• **Work to complete**
Reproduce the listing exactly, with no pictures in your copy.

• **Source excerpt**
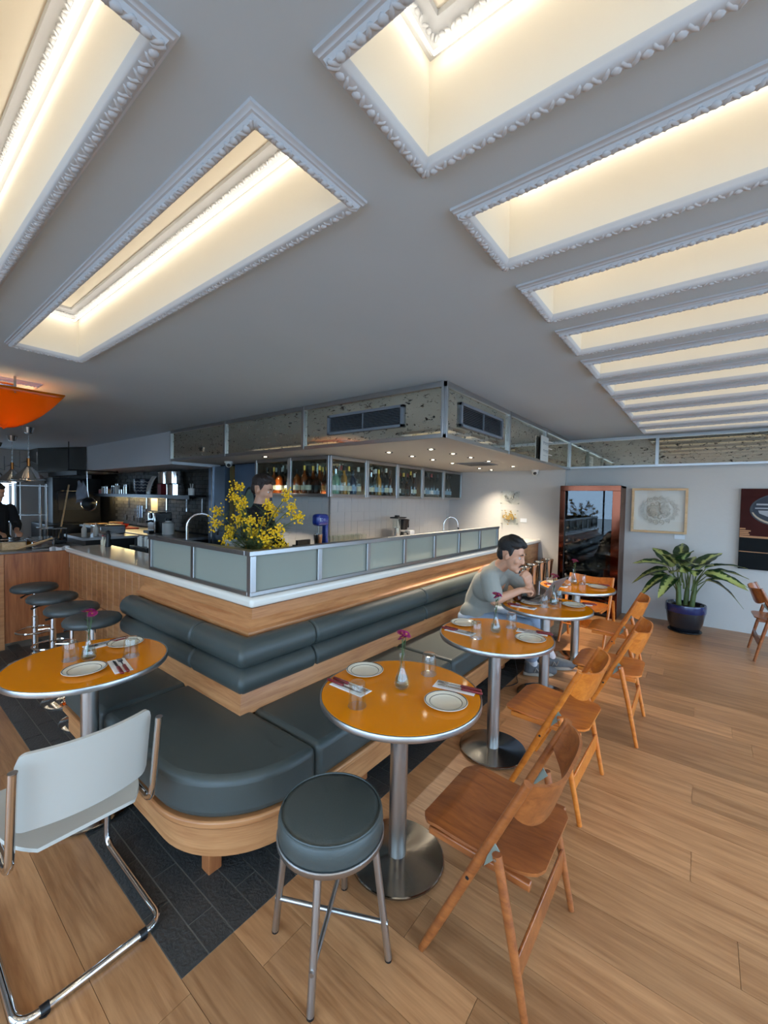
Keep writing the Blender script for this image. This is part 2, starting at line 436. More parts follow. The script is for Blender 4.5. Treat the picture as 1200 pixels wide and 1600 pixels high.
for wins, ax, pos in ((WIN_Y, 'y', YW - .12), (WIN_X, 'x', XW + .06), ([(0.95, 2.35)], 'x', -12.74)):
    for a, b in wins:
        nw += 1; z0, z1 = (WZ0, WZ1) if pos > -5 else (.85, 1.95)
        wd = empty('window_%d' % nw); wd['kind'] = 'structure'
        def bar(u0, u1, c, d):
            q = MB(); (q.box(u0, u1, pos, pos + .05, c, d) if ax == 'y' else q.box(pos, pos + .05, u0, u1, c, d)); q.build('window_bar', BRONZE, wd, smooth=False)
        bar(a, a + .05, z0, z1); bar(b - .05, b, z0, z1); bar(a, b, z0, z0 + .05); bar(a, b, z1 - .05, z1); bar((a + b) / 2 - .025, (a + b) / 2 + .025, z0, z1)
struct('floor_outside', MB().box(-40, 40, -40, 30, -.3, -.2), plain('pavement', (170, 168, 164), .9), smooth=False)

# ---- ceiling with coffers
CW, CL = 0.335, 2.605                                    # opening of a coffer
PITCH = 0.607
COFF = [(-0.652, 0.671 + PITCH * k) for k in range(-4, 10)] + [(-3.56, 0.651 + PITCH * k) for k in range(-4, 1)] + [(-7.38, 0.651 + PITCH * k) for k in range(-3, 1)]
xs = sorted({-12.8, XW + .2} | {round(v, 4) for x, y in COFF for v in (x, x + CL)})
ys = sorted({YW - .2, 7.1} | {round(v, 4) for x, y in COFF for v in (y, y + CW)})
cm = MB()
def hole(cx, cy): return any(x < cx < x + CL and y < cy < y + CW for x, y in COFF)
for i in range(len(xs) - 1):
    run = None
    for j in range(len(ys) - 1):
        h = hole((xs[i] + xs[i + 1]) / 2, (ys[j] + ys[j + 1]) / 2)
        if not h and run is None: run = ys[j]
        if (h or j == len(ys) - 2) and run is not None:
            e = ys[j] if h else ys[j + 1]
            cm.add([(xs[i], run, CEIL), (xs[i + 1], run, CEIL), (xs[i + 1], e, CEIL), (xs[i], e, CEIL)], [(0, 1, 2, 3)]); run = None
ceiling = struct('ceiling', cm, PLASTER, smooth=False)
struct('ceiling_roof', MB().box(-12.8, XW + .2, YW - .2, 7.1, 2.95, 3.0), PLASTER, smooth=False)
CTOP = 2.88
lining = MB()
lining.add([(0, 0, CEIL), (CL, 0, CEIL), (CL, CW, CEIL), (0, CW, CEIL), (0, 0, CTOP), (CL, 0, CTOP), (CL, CW, CTOP), (0, CW, CTOP)],
           [(0, 1, 5, 4), (1, 2, 6, 5), (2, 3, 7, 6), (3, 0, 4, 7), (4, 5, 6, 7)])
lining_me = lining.mesh('coffer_lining', COFFER, smooth=False)
rect = [(0, 0, 0), (CL, 0, 0), (CL, CW, 0), (0, CW, 0)]
low_me = MB().sweep(rect, [(0, .0), (0, -.006), (.005, -.014), (.009, -.026), (.017, -.031), (.030, -.029), (.036, -.018), (.042, -.017), (.046, -.010), (.051, -.008), (.052, 0)], closed=True).mesh('moulding', MOULD, angle=50)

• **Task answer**
Keep writing the Blender script for this image. This is part 2, starting at line 436. More parts follow. The script is for Blender 4.5. Treat the picture as 1200 pixels wide and 1600 pixels high.
for wins, ax, pos in ((WIN_Y, 'y', YW - .12), (WIN_X, 'x', XW + .06), ([(0.95, 2.35)], 'x', -12.74)):
    for a, b in wins:
        nw += 1; z0, z1 = (WZ0, WZ1) if pos > -5 else (.85, 1.95)
        wd = empty('window_%d' % nw); wd['kind'] = 'structure'
        def bar(u0, u1, c, d):
            q = MB(); (q.box(u0, u1, pos, pos + .05, c, d) if ax == 'y' else q.box(pos, pos + .05, u0, u1, c, d)); q.build('window_bar', BRONZE, wd, smooth=False)
        bar(a, a + .05, z0, z1); bar(b - .05, b, z0, z1); bar(a, b, z0, z0 + .05); bar(a, b, z1 - .05, z1); bar((a + b) / 2 - .025, (a + b) / 2 + .025, z0, z1)
struct('floor_outside', MB().box(-40, 40, -40, 30, -.3, -.2), plain('pavement', (170, 168, 164), .9), smooth=False)

# ---- ceiling with coffers
CW, CL = 0.335, 2.605                                    # opening of a coffer
PITCH = 0.607
COFF = [(-0.652, 0.671 + PITCH * k) for k in range(-4, 10)] + [(-3.56, 0.651 + PITCH * k) for k in range(-4, 1)] + [(-7.38, 0.651 + PITCH * k) for k in range(-3, 1)]
xs = sorted({-12.8, XW + .2} | {round(v, 4) for x, y in COFF for v in (x, x + CL)})
ys = sorted({YW - .2, 7.1} | {round(v, 4) for x, y in COFF for v in (y, y + CW)})
cm = MB()
def hole(cx, cy): return any(x < cx < x + CL and y < cy < y + CW for x, y in COFF)
for i in range(len(xs) - 1):
    run = None
    for j in range(len(ys) - 1):
        h = hole((xs[i] + xs[i + 1]) / 2, (ys[j] + ys[j + 1]) / 2)
        if not h and run is None: run = ys[j]
        if (h or j == len(ys) - 2) and run is not None:
            e = ys[j] if h else ys[j + 1]
            cm.add([(xs[i], run, CEIL), (xs[i + 1], run, CEIL), (xs[i + 1], e, CEIL), (xs[i], e, CEIL)], [(0, 1, 2, 3)]); run = None
ceiling = struct('ceiling', cm, PLASTER, smooth=False)
struct('ceiling_roof', MB().box(-12.8, XW + .2, YW - .2, 7.1, 2.95, 3.0), PLASTER, smooth=False)
CTOP = 2.88
lining = MB()
lining.add([(0, 0, CEIL), (CL, 0, CEIL), (CL, CW, CEIL), (0, CW, CEIL), (0, 0, CTOP), (CL, 0, CTOP), (CL, CW, CTOP), (0, CW, CTOP)],
           [(0, 1, 5, 4), (1, 2, 6, 5), (2, 3, 7, 6), (3, 0, 4, 7), (4, 5, 6, 7)])
lining_me = lining.mesh('coffer_lining', COFFER, smooth=False)
rect = [(0, 0, 0), (CL, 0, 0), (CL, CW, 0), (0, CW, 0)]
low_me = MB().sweep(rect, [(0, .0), (0, -.006), (.005, -.014), (.009, -.026), (.017, -.031), (.030, -.029), (.036, -.018), (.042, -.017), (.046, -.010), (.051, -.008), (.052, 0)], closed=True).mesh('moulding', MOULD, angle=50)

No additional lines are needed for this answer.